Mis à part quelques auteurs francs-tireurs qui cherchent à créer une œuvre à part, à lancer un nouveau style, la plupart des écrivains commencent à écrire en "s'inspirant" des auteurs qui les ont marqués. On trouvera sans doute l'influence de James Ellroy chez Benjamin Dierstein. Prenez l'intrigue : Gabriel Prigent, capitaine de police muté de la province vers Paris et qui est obnubilé par son travail, au point de regarder disparaître sa vie familiale et sombrer épouse et fille sans céder un pouce de terrain à l'affaire qu'il est chargé de résoudre. En même temps, un ponte de l'inspection générale des services lui demande de l'aide pour faire "tomber" des collègues qui sont trop liés aux milieux corses. En parallèle, nous suivons justement le lieutenant Christian Kertesz, l'un de ces policiers. Pour essayer de sauver sa femme, il a escroqué un gros ponte de la mafia. Un parrain corse a calmé l'affaire en payant son amende et depuis il doit rembourser ce parrain en acceptant des missions peu légales et en surveillant ce qui se trame dans les services de police. Pour arrondir ses fins de mois difficiles, ce policier accepte d'aider une femme qui a vu disparaître sa fille de seize ans. Jeune oie blanche, elle serait la proie de méchants personnages. À peine l'enquête débute-t-elle que le policier découvre que la jeune oie blanche était plutôt un vilain petit canard et qu'elle se prostituait. Visiblement, l'un de ses amants l'avait tatouée avec une sirène qui fume. Or, Gabriel Prigent est justement chargé d'enquêter sur les meurtres horribles de jeunes filles, violées, torturées et assassinées. Seul point commun entre les victimes : un tatouage avec la même sirène qui fume...

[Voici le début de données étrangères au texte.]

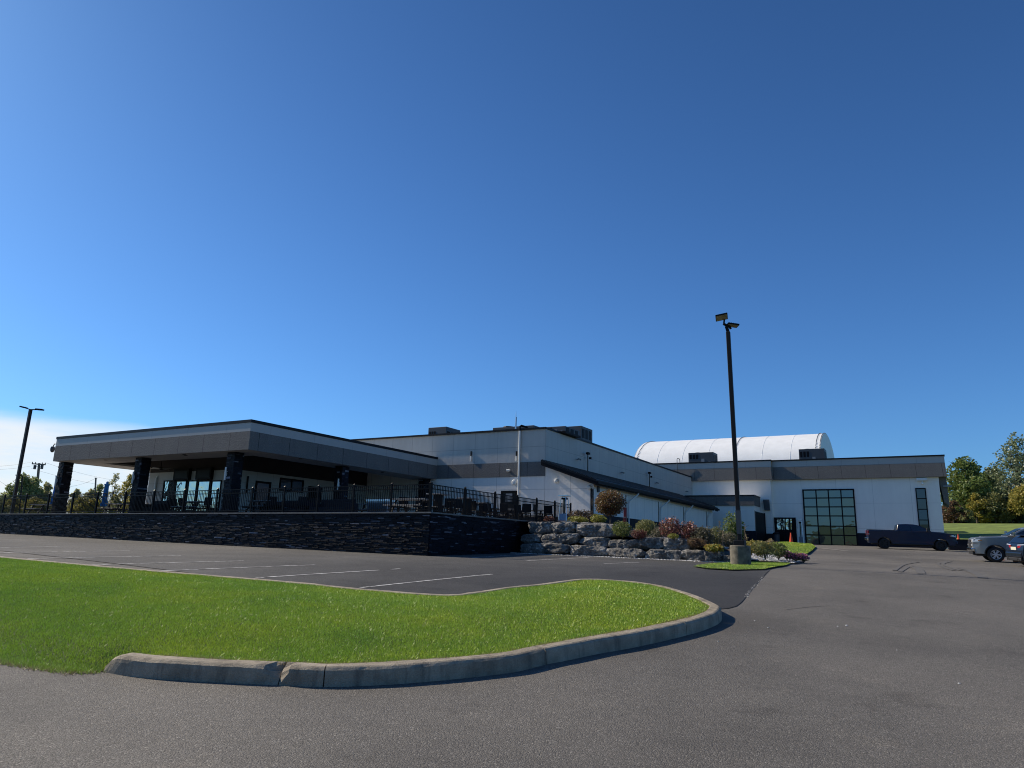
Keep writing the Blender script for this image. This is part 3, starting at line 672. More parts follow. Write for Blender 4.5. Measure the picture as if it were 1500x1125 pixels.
v = onY(867,735,YM-.05); mb = MB(); mb.box(v.x-.08, v.x-.02, YM-.09, YM-.01, 2.8, 5.05); mb.build('conduit', MAT['bronze'], HALL); mb = MB(); mb.box(v.x+.04, v.x+.1, YM-.09, YM-.01, 2.8, 5.0); mb.build('conduit', MAT['bronze'], HALL)
v = onX(876,716,XL+.03); mb = MB(); mb.box(XL+.002, XL+.1, v.y-.1, v.y+.12, v.z-.2, v.z+.14); mb.build('meter_box', MAT['galv'], HALL)
px_ = onY(760,690,YM-.1).x; mb = MB(); mb.tube([(px_,YM-.1,2.9),(px_,YM-.1,HZ-.05)], .065, 10); mb.build('downpipe', MAT['pipe'], HALL)
mb = MB(); mb.tube([(px_,YM-.1,HZ-.06),(px_,YM-.1,HZ+.22),(px_+.06,YM-.05,HZ+.28),(px_+.4,YM+.1,HZ+.18),(px_+.45,YM+.15,HZ+.02)], .07, 8); mb.build('pipe_elbow', MAT['black'], HALL)
D, u0, u1, z0, z1 = window_on(HALL, 'Y', YM, 734.5, 719, 757, 750, 1, 1, .12, 'door', 'glassd', zbot=2.84)
mb = MB(); mb.box(u0+.08, u1-.08, YM-.05, YM-.021, 2.86, 4.78); a = onY(741,723,YM-.06); b = onY(750,735,YM-.06); mb.build('door_leaf', MAT['bronze'], D)
mb = MB(); mb.box(a.x, b.x, YM-.062, YM-.051, b.z, a.z); mb.build('door_window', MAT['unitface'], D)
for px in (690, 756.5):
    a, b = onY(px, 661, YM-.06), onY(px, 675, YM-.06); mb = MB(); mb.tube([(a.x,YM-.05,b.z),(a.x,YM-.05,(a.z+b.z)/2)], .045, 12); mb.build('wall_light', MAT['pipe'], HALL)
    mb = MB(); mb.tube([(a.x,YM-.05,(a.z+b.z)/2+.002),(a.x,YM-.05,a.z)], .046, 12); mb.build('light_bracket', MAT['bronze'], HALL)
def bullet_cam(v, n, out=.25):
    n = Vector(n); mb = MB(); s = n.orthogonal(); s = Vector((n.y, -n.x, 0))
    mb.tube([v, v+n*.15, v+n*.2-s*.08], .025, 8); mb.tube([v+n*.2-s*.2, v+n*.22+s*.02], [.07,.07], 10); mb.lathe([(.001,.0),(.08,.0),(.08,.04),(.001,.05)], v, 12, n); return mb
bullet_cam(onY(745,689.5,YM-.046), (0,-1,0)).build('security_camera', MAT['pipe'], HALL)
for px, py in ((815.6,704.5),(863.6,714)):
    v = onY(px, py, YM-.006); mb = MB(); mb.lathe([(.001,.0),(.13,.0),(.14,.08),(.1,.17),(.001,.2)], v, 16, (0,-1,0)); mb.build('dome_camera', MAT['pipe'], HALL)
v = onY(754,706.5,YM); mb = MB(); mb.lathe([(.001,.0),(.17,.0),(.17,.1),(.12,.15),(.001,.16)], v, 18, (0,-1,0)); mb.build('bulkhead_light', MAT['pipe'], HALL)
for px, py in ((845,673),(909,692.5),(960,707.5),(1004,720)):
    v = onX(px, py, XM); mb = MB(); mb.tube([v, v+Vector((.2,0,.02))], .03, 8)
    for s in (-.12, .12): mb.obox(v+Vector((.2, s, 0)), (.05,0,-.02), (0,.06,0), (.015,0,.05))
    mb.build('floodlight', MAT['unitface'], HALL)
for px, yb, yt in ((861,693,665.5),(951.5,716,694)):
    v = onX(px, yb, XM+.25); mb = MB(); zt = onX(px, yt, XM+.25).z; mb.tube([v-Vector((0,0,.3)), Vector((v.x,v.y,zt))], .035, 8); mb.obox((v.x+.05,v.y-.08,zt+.05), (.1,0,0), (0,.16,0), (0,0,.07)); mb.obox((v.x+.1,v.y+.2,zt-.25), (.07,0,0), (0,.07,0), (0,0,.07)); mb.build('camera_mast', MAT['black'], HALL)
# ------------------------------------------------------------------ rooftop units
def ac_unit(label, v, w, d, h, slope=False):
    T = thing('rooftop_unit', label, 'rooftop unit', v, 'grey rooftop units'); x, y, z = v; mb = MB()
    mb.box(x-w/2, x+w/2, y-d/2, y+d/2, z+.12, z+h); mb.build('casing', MAT['galv'], T, bevel=.02)
    mb = MB(); mb.box(x-w/2-.05, x+w/2+.05, y-d/2-.05, y+d/2+.05, z, z+.118); mb.build('curb_frame', MAT['black'], T)
    mb = MB()
    for k in range(3): mb = MB(); mb.box(x-w/2+.12+k*w*.13, x-w/2+.1+k*w*.13+w*.1, y-d/2-.015, y-d/2-.002, z+h*.55, z+h*.86); mb.build('louvre', MAT['black'], T)
    for k in range(3): mb = MB(); mb.box(x+w/2+.002, x+w/2+.015, y-d/2+.15+k*d*.3, y-d/2+.1+k*d*.3+d*.22, z+h*.3, z+h*.85); mb.build('louvre', MAT['black'], T)
    mb = MB(); mb.box(x+w*.02, x+w*.14, y-d/2-.02, y-d/2-.003, z+h*.22, z+h*.55); mb.build('access_plate', MAT['unitface'], T)
    mb = MB(); mb.box(x+w*.3, x+w*.38, y-d/2-.02, y-d/2-.003, z+h*.18, z+h*.35); mb.build('access_plate', MAT['unitface'], T)
    mb = MB(); mb.lathe([(.001,.1),(w*.12,.1),(w*.13,.0)], (x-w*.2, y, z+h+.002), 16); mb.build('fan_guard', MAT['black'], T)
    return T
def top_of(px, py, z): return onZ(px, py, z)
v = far(651, 634, 62); ac_unit('boxy grey rooftop unit left of the spike mast on the hall roof', (v.x, v.y, HZ+.04), 1.9, 2.2, max(.8, far(651,628.5,62).z-HZ-.04))
v = far(822, 640, 47.5); hh = far(822, 623, 47.5).z-HZ; ac_unit('large two part rooftop unit at the front corner of the white hall', (v.x, v.y, HZ+.03), 1.7, 2.3, hh-.3)
v = far(846, 640, 51.5); ac_unit('second grey unit behind the large unit at the hall corner', (v.x, v.y, HZ+.03), 1.5, 2.0, far(846,627.5,51.5).z-HZ-.03)
v = far(757, 632, 54); ac_unit('long low rooftop unit behind the spike mast', (v.x, v.y, HZ+.03), 3.6, 1.2, max(.4, far(757,626.5,54).z-HZ-.03))
v = far(628, 639, 66); ac_unit('flat low rooftop unit near the far left of the hall roof', (v.x, v.y, HZ+.03), 1.9, 1.5, .4)
v = far(550, 641, 56); ac_unit('low black roof hatch just above the pavilion roof edge', (v.x, v.y, HZ+.03), 3.0, 1.2, .26)
v = onY(755.3, 628, YM+1.2); zt = onY(756, 602.5, YM+1.2).z
T = thing('roof_mast', 'thin pale spike mast standing on the hall roof', 'mast', (v.x, v.y, HZ)); mb = MB(); mb.tube([(v.x,v.y,HZ),(v.x,v.y,HZ+.55),(v.x,v.y,zt)], [.05,.045,.012], 8); mb.build('spike', MAT['steel'], T)
mb = MB(); mb.tube([(v.x+.03,v.y,HZ+.5),(v.x+.04,v.y,zt-.4)], [.03,.02], 6); mb.build('bracket', MAT['galv'], T)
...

Par delà l'intrigue, on retrouve les obsessions de James Ellroy avec l'attirance des policiers pour leurs victimes (avec notamment la façon dont chargé de retrouver la jeune fille, le lieutenant Christian Kertesz en vient à fantasmer sur elle et la recherche aussi pour assouvir ses propres pulsions sexuelles), leur besoin de se salir, de foncer sans se soucier des conséquences comme Christian Kertesz, la dislocation lente mais irrémédiable des liens avec ceux qui les aiment. Gabriel Prigent est montré dans quelques scènes très tendues avec sa femme et sa fille, qui entre en petite délinquance sans qu'il ne s'en occupe réellement, puis une superbe description lorsqu'il veut renouer mais que sa femme le repousse tranquillement. De même, ponctué par des flashs info, le récit est confronté à une actualité "ancienne" (les préparatifs de l'élection présidentielle de 2011 avec les grands chefs de la police qui travaillent pour, entre autres, enfoncer DSK) qui jouera un rôle détourné mais central dans toute cette ténébreuse affaire. La Sirène qui fume montre les connivences et les interactions entre grandes manœuvres (par exemple : le marché de la prostitution sur Paris) et petits intérêts individuels (un tueur sadique qui profite parfois des prostituées de son réseau pour des activités plus personnelles). Il y a donc beaucoup de noirceur et quelques éclairs de lucidité et de lumière, des scènes glauques et des obsessions qui reviennent régulièrement, des êtres qui croient s'en sortir mais qui ne font que s'enfoncer davantage. Pourtant l'auteur n'a pas hésité dans le côté casse-gueule en alternant son histoire entre les deux policiers, restituant la voix de l'un par un "Je" tonitruant et l'autre par un "Tu" toujours dangereux mais dont il sait maîtriser le rythme de cheval au galop. Il y a aussi chez Benjamin Dierstein une écriture maîtrisée qui joue avec les stéréotypes et sait le sublimer par un détail humain, par un style âpre, dur et restituant avec force les angoisses et les flamboyances des personnages. Plongée dans l'univers malsain des psychologies, dans les liens troubles avec la pègre, le roman est une réussite, s'appropriant des codes pour en créer une œuvre personnelle, un premier roman qui accroche et maintient la tension, s'appuyant sur une intrigue et un style prenant, "un putain de bon roman" comme le dit Caryl Férey dans sa préface.

Citation

C'est un paumé qui aidait sa grand-mère à faire ses courses contre un peu de blé parce que ce trou-du-cul était incapable de trouver un taf.